Thurston County Man Finds Success in Film Industry


Jared Potter, a Yelm resident for nearly 20 years, has found success in the film industry. 

Whether it’s animation or effects work in television shows, movies or commercials, Potter has done it all.

He recently completed his work for the movie and television remake of Beavis and Butt-Head. 

“Beavis and Butt-Head Do the Universe” was released to Paramount Plus’ streaming service on June 23. Potter said most of his work on the movie included 3D modeling, animation and compositing work. 

“That was a blast. It was a lot of work, but really, really fun,” Potter said. “It was a tough job, but it was super rewarding. Everything is a niche audience these days, but when Beavis and Butt-Head was marketed, it was marketed all over the place. That was super rewarding.”

Prior to his work with the movie, Potter found his big break in the film industry while he worked as a visual effects artist and later as the supervisor for the television series “Z Nation.”

The show originally appeared on the SyFy Network. The zombie series, produced in Spokane, lasted for five seasons and 68 episodes. 

“I found out about it on a Craigslist ad and I wanted to see if I could work for those guys,” Potter said. “And five seasons later, I’d say we had a blast.”

His work with Z Nation was Potter’s first “legit” project, but he got his footing with smaller jobs like local video shoots and commercials.

Potter described the work he did for Z Nation as complicated, or made of “high concepts,” which he said were challenging, yet motivating. 

“I mostly did the artwork and effects for the show,” Potter said. “There were a lot of really ridiculous, and fun visual effects, and I got to do a lot of the big, over the top stuff.”

All of the projects Potter takes on have been completed at his home office in Yelm. This year, he hopes to expand into an office space in the city and hopes to become more involved with local projects. 

In the past, he’s done a commercial for Shiplap Coffee and a video for the Nisqually Valley Barbecue Rally. 

While most of his work is completed at home, Potter said he travels to different locations for various jobs and projects as needed. He planned to leave for Arizona on Jan. 4 to work on a commercial with a credit union.

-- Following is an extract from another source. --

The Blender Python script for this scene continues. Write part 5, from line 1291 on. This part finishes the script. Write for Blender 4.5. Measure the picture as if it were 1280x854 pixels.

The commercial is another “high concept” project. It will feature a battle scene that “you’d see in the movies,” Potter said. While he’s in Arizona, Potter said he will supervise the set and complete the effects work later on.

At the end of January, Potter is set to travel to Utah to attend the Slamdance Film Festival as one of the representatives of a short film titled “Tooth.” He will participate in a question and answer session on the production. 

“I’ve never had this experience before, so I think it will be a lot of fun,” Potter said. “We’re all flying out there to sort of reminisce and represent the film.”

His love of movies, television and visual arts as a child have served as an inspiration for him.

“I’ve been into this field since I was a kid,” Potter said. “It was a childhood love of mine. I went to school for it and it’s been a constant for me.”

He finds a lot of his inspiration from the people he works with.

“The people that I work with, seeing their work come out almost serves as a healthy competition for me,” Potter said. “It’s fun to see the people that I work with succeed and it keeps me wanting to learn new things or meet new people. I really get hyped up about the work my friends do and the people I meet along the way. That keeps me going for sure.”

He added that a lot of what he does with his job is problem solving. People will go to Potter with a “crazy” idea, which he typically accepts without hesitation. 

“Almost every time a crazy idea comes across, I’ll say ‘yeah we’ll do it,’ or ‘yeah we’ll figure it out.’ By the time we get to my part, I’ve figured out how to make their concepts work,” Potter said. “That’s my favorite part. I love learning new skills and figuring out how to make people’s ideas come to life. I love the creative thinking.” 

Potter thanked his family who has provided him support along his journey. 

“I’ve been here for 20 years now and they’ve always been very supportive,” Potter said. “My mom, my brother, and my wife now — they’re all very, very supportive. I love that and I like to do the same for them.”